The Daily Gamecock

Wilsonian Columbia revisited

Columbia, South Carolina is affectionately known as the City of Dreams.
Where the term comes from remains a mystery, but it is certainly applicable to the 28th President of the United States, Woodrow Wilson, who spent many crucial years of his adolescence in our state’s capital.

Wilson is the focus of Pulitzer Prize-winning biographer A. Scott Berg’s latest work. Berg came to Columbia last weekend to discuss his book at the family home of the former President. Berg’s biographical works apply contemporary points of view toward many of the leading figures of the 20th century.

“I tried to humanize Woodrow Wilson,” Berg said. “I tried to personalize him to show as many of the emotional aspects of his life as I could. At the same time, I want the reader to see what was different then from today.”

WILSON IN COLUMBIA

Crucial to Wilson’s development was his life in Columbia, though he didn’t always appear an explicit Southerner in his political life. Berg said that although he did not have an accent, the South remained an important part of Wilson.
It was in the South that Wilson started to read a lot, found a religion and became interested in politics.

“Columbia during Reconstruction — the government was just sort of upside-down and that intrigued him. It was a real mess,” Berg said. “He wanted to get into the system and make it better.”
But the passion and intellectual success wasn’t as predestined for Wilson as it may seem today; he wasn’t always the best in his class, Berg said.

“He was a kid, but by the time he got to Columbia he was a serious teenager,” Berg said.

And as important as Columbia was to Wilson, the city made a favorable impression on his reputable biographer, as well. Berg used the city less for scholarly research on the man, but more as a lens through which to understand the young Wilson’s development.

“You get a feel of what a young man’s life was when you walk where he walked, when you feel the weather he felt,” Berg said. “All the people here are so extremely helpful. It’s really a wonderful place, there is so much history here in Columbia.”

BERG’S WORK

Though his books focus on larger-than-life public figures, Berg concentrates on the legacy of these people as human beings, rather than burying them under abundances of dry research.

“The hardest thing is to find documents that can support it — I had nobody to interview,” Berg said. “I had to go through personal papers. Everywhere, I could I looked for the story behind the story, what was going on emotionally while this was happening historically.”

And Wilson has a lot in common with several of Berg’s former subjects, including Charles Lindbergh, the subject of his work that won Berg the Pulitzer Prize for in 1999.

“All my subjects have been 20th century Americans. Then, the question is ‘Through whose life can I tell a larger story about American culture, or some larger aspect of American culture?’ Then I would say, people who have changed the culture a great deal, they all kind of took a real leap,” Berg said.

Max Perkins, Berg’s first subject, was a newspaper editor. Lindbergh was an aviator. Wilson was a college professor. And, according to Berg, they all had a vision.

BERG’S WORDS

His time in Columbia will certainly add to Berg’s wealth of stories to tell.
As an experienced biographer, Berg believes the art of storytelling is even more invaluable to the laborious process of researching these historical giants.
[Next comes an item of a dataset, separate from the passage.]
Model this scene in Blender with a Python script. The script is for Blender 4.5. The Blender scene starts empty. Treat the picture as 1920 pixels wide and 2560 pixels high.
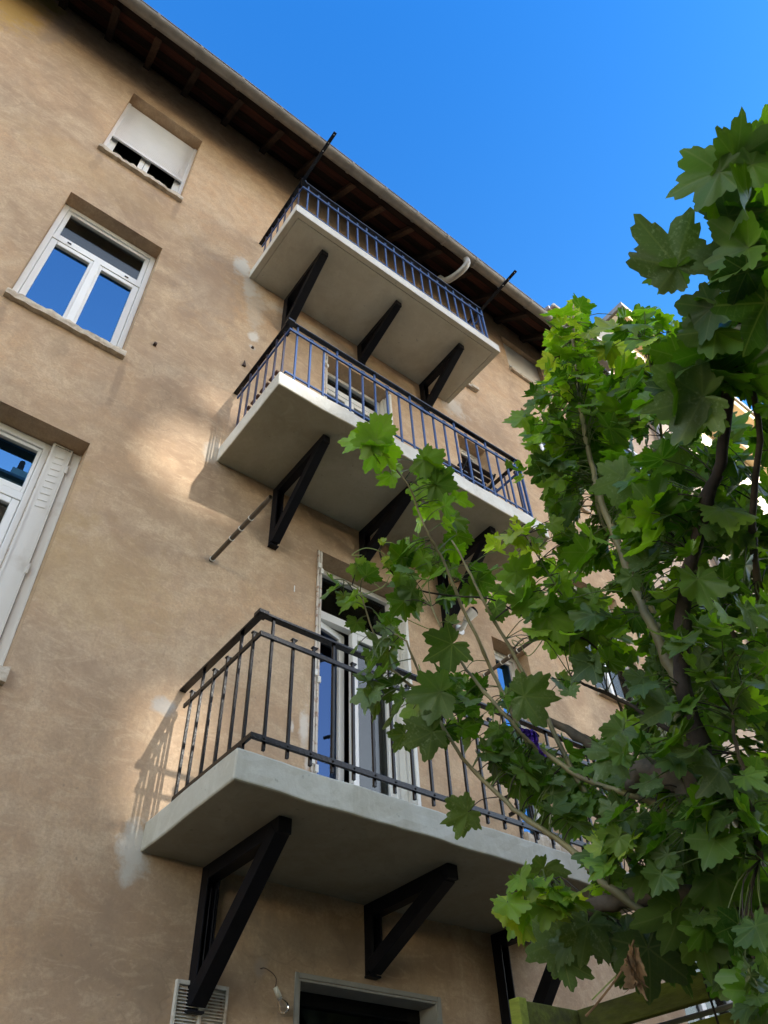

“You have to have two brains about it,” Berg said. “One side is collecting and collecting, the other is pouring it out. I don’t know if you remember the old Rumpelstiltskin spinning straw into gold. All the facts, they’re really just straw, it’s just a fact. Until you can spin it into something golden, it’s meaningless for a reader, why should the reader care?”

In 2014, with newspapers buzzing with 100-year anniversary editions dedicated to the outbreak of World War I, Wilson is as discussed a man as any. Berg does not think that will let up, for this President’s legacy is paramount in understanding our world today.

“For the next eight years, every day is going to be the anniversary of something important in Woodrow Wilson’s presidency,” Berg said. “So much of the world today goes back to what Wilson did 100 years ago. Our entire foreign policy to this day is based on his speech on April 2, 1917 when he said the world must be made safe for democracy. Wow, you can’t say that about another President.”